### GIVEN EXERCISE
Each line below should be quoted exactly, please.
## begin INFORMATION PROVIDED
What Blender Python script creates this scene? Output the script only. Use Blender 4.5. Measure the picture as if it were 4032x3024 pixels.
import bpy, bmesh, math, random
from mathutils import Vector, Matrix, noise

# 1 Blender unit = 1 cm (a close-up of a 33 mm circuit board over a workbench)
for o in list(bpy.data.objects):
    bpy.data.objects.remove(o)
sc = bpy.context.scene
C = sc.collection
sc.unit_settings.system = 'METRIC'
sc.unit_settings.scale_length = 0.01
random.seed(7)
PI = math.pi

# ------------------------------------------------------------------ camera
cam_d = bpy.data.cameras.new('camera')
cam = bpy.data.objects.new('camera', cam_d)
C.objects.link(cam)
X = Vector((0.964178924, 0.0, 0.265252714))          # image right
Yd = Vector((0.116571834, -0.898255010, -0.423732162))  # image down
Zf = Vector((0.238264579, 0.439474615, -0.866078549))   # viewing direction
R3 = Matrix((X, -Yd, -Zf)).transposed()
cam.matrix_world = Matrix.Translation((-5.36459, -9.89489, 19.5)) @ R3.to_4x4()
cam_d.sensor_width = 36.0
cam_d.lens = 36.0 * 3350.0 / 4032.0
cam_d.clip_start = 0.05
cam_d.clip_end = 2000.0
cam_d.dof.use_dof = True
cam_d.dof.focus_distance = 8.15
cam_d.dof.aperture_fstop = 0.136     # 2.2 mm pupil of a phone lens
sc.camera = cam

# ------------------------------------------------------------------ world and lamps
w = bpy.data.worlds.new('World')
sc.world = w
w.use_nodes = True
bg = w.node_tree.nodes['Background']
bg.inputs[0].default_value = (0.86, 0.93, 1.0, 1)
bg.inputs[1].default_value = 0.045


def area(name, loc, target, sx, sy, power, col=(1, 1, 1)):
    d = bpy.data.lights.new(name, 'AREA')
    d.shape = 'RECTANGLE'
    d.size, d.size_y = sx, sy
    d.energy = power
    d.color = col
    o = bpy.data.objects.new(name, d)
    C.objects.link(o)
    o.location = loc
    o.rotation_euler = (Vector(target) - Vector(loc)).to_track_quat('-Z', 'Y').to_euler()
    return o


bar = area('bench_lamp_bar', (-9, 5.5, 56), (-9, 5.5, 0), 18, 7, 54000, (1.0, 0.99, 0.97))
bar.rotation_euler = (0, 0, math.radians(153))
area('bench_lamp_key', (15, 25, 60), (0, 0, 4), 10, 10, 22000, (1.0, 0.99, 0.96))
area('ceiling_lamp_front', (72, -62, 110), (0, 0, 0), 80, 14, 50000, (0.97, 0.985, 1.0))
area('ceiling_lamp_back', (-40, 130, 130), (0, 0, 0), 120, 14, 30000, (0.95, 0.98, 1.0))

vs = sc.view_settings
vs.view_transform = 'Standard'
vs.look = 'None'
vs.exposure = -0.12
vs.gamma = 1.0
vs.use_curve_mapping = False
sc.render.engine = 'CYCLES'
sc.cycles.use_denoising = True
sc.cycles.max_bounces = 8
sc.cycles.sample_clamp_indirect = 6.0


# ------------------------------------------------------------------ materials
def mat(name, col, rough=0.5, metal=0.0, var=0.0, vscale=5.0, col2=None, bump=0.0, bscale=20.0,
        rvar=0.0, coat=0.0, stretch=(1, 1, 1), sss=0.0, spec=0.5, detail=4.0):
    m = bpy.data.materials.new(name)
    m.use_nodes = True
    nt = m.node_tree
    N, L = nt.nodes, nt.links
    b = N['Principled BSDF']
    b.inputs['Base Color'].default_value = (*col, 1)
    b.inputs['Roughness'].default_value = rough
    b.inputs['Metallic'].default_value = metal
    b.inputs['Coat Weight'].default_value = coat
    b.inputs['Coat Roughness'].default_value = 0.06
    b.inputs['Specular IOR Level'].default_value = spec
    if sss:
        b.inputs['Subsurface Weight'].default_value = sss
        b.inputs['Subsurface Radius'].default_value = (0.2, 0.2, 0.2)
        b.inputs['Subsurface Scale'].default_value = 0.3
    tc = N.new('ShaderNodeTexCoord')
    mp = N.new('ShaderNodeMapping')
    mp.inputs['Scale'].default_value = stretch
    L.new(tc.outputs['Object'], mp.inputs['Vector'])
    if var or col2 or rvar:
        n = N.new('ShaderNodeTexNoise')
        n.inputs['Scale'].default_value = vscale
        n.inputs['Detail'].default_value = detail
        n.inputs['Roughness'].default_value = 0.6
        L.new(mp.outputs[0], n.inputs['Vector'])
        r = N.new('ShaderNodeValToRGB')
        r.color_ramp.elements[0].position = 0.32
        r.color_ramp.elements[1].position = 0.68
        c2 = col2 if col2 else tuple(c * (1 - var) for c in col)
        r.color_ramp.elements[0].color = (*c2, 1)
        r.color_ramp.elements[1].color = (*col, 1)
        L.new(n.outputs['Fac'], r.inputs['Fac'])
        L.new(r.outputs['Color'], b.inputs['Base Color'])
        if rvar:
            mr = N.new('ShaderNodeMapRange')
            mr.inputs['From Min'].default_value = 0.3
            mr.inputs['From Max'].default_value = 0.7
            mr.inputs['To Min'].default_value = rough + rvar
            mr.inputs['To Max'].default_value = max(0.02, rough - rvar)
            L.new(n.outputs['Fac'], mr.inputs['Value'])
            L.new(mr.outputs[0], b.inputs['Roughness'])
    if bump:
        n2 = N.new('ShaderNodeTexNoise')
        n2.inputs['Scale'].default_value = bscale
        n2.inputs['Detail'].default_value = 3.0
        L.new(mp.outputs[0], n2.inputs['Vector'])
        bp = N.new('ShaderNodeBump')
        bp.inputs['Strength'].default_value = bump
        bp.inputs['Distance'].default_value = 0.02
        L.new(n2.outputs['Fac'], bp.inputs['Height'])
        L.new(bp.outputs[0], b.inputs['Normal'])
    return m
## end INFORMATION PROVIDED
### TASK ANSWER
What Blender Python script creates this scene? Output the script only. Use Blender 4.5. Measure the picture as if it were 4032x3024 pixels.
import bpy, bmesh, math, random
from mathutils import Vector, Matrix, noise

# 1 Blender unit = 1 cm (a close-up of a 33 mm circuit board over a workbench)
for o in list(bpy.data.objects):
    bpy.data.objects.remove(o)
sc = bpy.context.scene
C = sc.collection
sc.unit_settings.system = 'METRIC'
sc.unit_settings.scale_length = 0.01
random.seed(7)
PI = math.pi

# ------------------------------------------------------------------ camera
cam_d = bpy.data.cameras.new('camera')
cam = bpy.data.objects.new('camera', cam_d)
C.objects.link(cam)
X = Vector((0.964178924, 0.0, 0.265252714))          # image right
Yd = Vector((0.116571834, -0.898255010, -0.423732162))  # image down
Zf = Vector((0.238264579, 0.439474615, -0.866078549))   # viewing direction
R3 = Matrix((X, -Yd, -Zf)).transposed()
cam.matrix_world = Matrix.Translation((-5.36459, -9.89489, 19.5)) @ R3.to_4x4()
cam_d.sensor_width = 36.0
cam_d.lens = 36.0 * 3350.0 / 4032.0
cam_d.clip_start = 0.05
cam_d.clip_end = 2000.0
cam_d.dof.use_dof = True
cam_d.dof.focus_distance = 8.15
cam_d.dof.aperture_fstop = 0.136     # 2.2 mm pupil of a phone lens
sc.camera = cam

# ------------------------------------------------------------------ world and lamps
w = bpy.data.worlds.new('World')
sc.world = w
w.use_nodes = True
bg = w.node_tree.nodes['Background']
bg.inputs[0].default_value = (0.86, 0.93, 1.0, 1)
bg.inputs[1].default_value = 0.045


def area(name, loc, target, sx, sy, power, col=(1, 1, 1)):
    d = bpy.data.lights.new(name, 'AREA')
    d.shape = 'RECTANGLE'
    d.size, d.size_y = sx, sy
    d.energy = power
    d.color = col
    o = bpy.data.objects.new(name, d)
    C.objects.link(o)
    o.location = loc
    o.rotation_euler = (Vector(target) - Vector(loc)).to_track_quat('-Z', 'Y').to_euler()
    return o


bar = area('bench_lamp_bar', (-9, 5.5, 56), (-9, 5.5, 0), 18, 7, 54000, (1.0, 0.99, 0.97))
bar.rotation_euler = (0, 0, math.radians(153))
area('bench_lamp_key', (15, 25, 60), (0, 0, 4), 10, 10, 22000, (1.0, 0.99, 0.96))
area('ceiling_lamp_front', (72, -62, 110), (0, 0, 0), 80, 14, 50000, (0.97, 0.985, 1.0))
area('ceiling_lamp_back', (-40, 130, 130), (0, 0, 0), 120, 14, 30000, (0.95, 0.98, 1.0))

vs = sc.view_settings
vs.view_transform = 'Standard'
vs.look = 'None'
vs.exposure = -0.12
vs.gamma = 1.0
vs.use_curve_mapping = False
sc.render.engine = 'CYCLES'
sc.cycles.use_denoising = True
sc.cycles.max_bounces = 8
sc.cycles.sample_clamp_indirect = 6.0


# ------------------------------------------------------------------ materials
def mat(name, col, rough=0.5, metal=0.0, var=0.0, vscale=5.0, col2=None, bump=0.0, bscale=20.0,
        rvar=0.0, coat=0.0, stretch=(1, 1, 1), sss=0.0, spec=0.5, detail=4.0):
    m = bpy.data.materials.new(name)
    m.use_nodes = True
    nt = m.node_tree
    N, L = nt.nodes, nt.links
    b = N['Principled BSDF']
    b.inputs['Base Color'].default_value = (*col, 1)
    b.inputs['Roughness'].default_value = rough
    b.inputs['Metallic'].default_value = metal
    b.inputs['Coat Weight'].default_value = coat
    b.inputs['Coat Roughness'].default_value = 0.06
    b.inputs['Specular IOR Level'].default_value = spec
    if sss:
        b.inputs['Subsurface Weight'].default_value = sss
        b.inputs['Subsurface Radius'].default_value = (0.2, 0.2, 0.2)
        b.inputs['Subsurface Scale'].default_value = 0.3
    tc = N.new('ShaderNodeTexCoord')
    mp = N.new('ShaderNodeMapping')
    mp.inputs['Scale'].default_value = stretch
    L.new(tc.outputs['Object'], mp.inputs['Vector'])
    if var or col2 or rvar:
        n = N.new('ShaderNodeTexNoise')
        n.inputs['Scale'].default_value = vscale
        n.inputs['Detail'].default_value = detail
        n.inputs['Roughness'].default_value = 0.6
        L.new(mp.outputs[0], n.inputs['Vector'])
        r = N.new('ShaderNodeValToRGB')
        r.color_ramp.elements[0].position = 0.32
        r.color_ramp.elements[1].position = 0.68
        c2 = col2 if col2 else tuple(c * (1 - var) for c in col)
        r.color_ramp.elements[0].color = (*c2, 1)
        r.color_ramp.elements[1].color = (*col, 1)
        L.new(n.outputs['Fac'], r.inputs['Fac'])
        L.new(r.outputs['Color'], b.inputs['Base Color'])
        if rvar:
            mr = N.new('ShaderNodeMapRange')
            mr.inputs['From Min'].default_value = 0.3
            mr.inputs['From Max'].default_value = 0.7
            mr.inputs['To Min'].default_value = rough + rvar
            mr.inputs['To Max'].default_value = max(0.02, rough - rvar)
            L.new(n.outputs['Fac'], mr.inputs['Value'])
            L.new(mr.outputs[0], b.inputs['Roughness'])
    if bump:
        n2 = N.new('ShaderNodeTexNoise')
        n2.inputs['Scale'].default_value = bscale
        n2.inputs['Detail'].default_value = 3.0
        L.new(mp.outputs[0], n2.inputs['Vector'])
        bp = N.new('ShaderNodeBump')
        bp.inputs['Strength'].default_value = bump
        bp.inputs['Distance'].default_value = 0.02
        L.new(n2.outputs['Fac'], bp.inputs['Height'])
        L.new(bp.outputs[0], b.inputs['Normal'])
    return m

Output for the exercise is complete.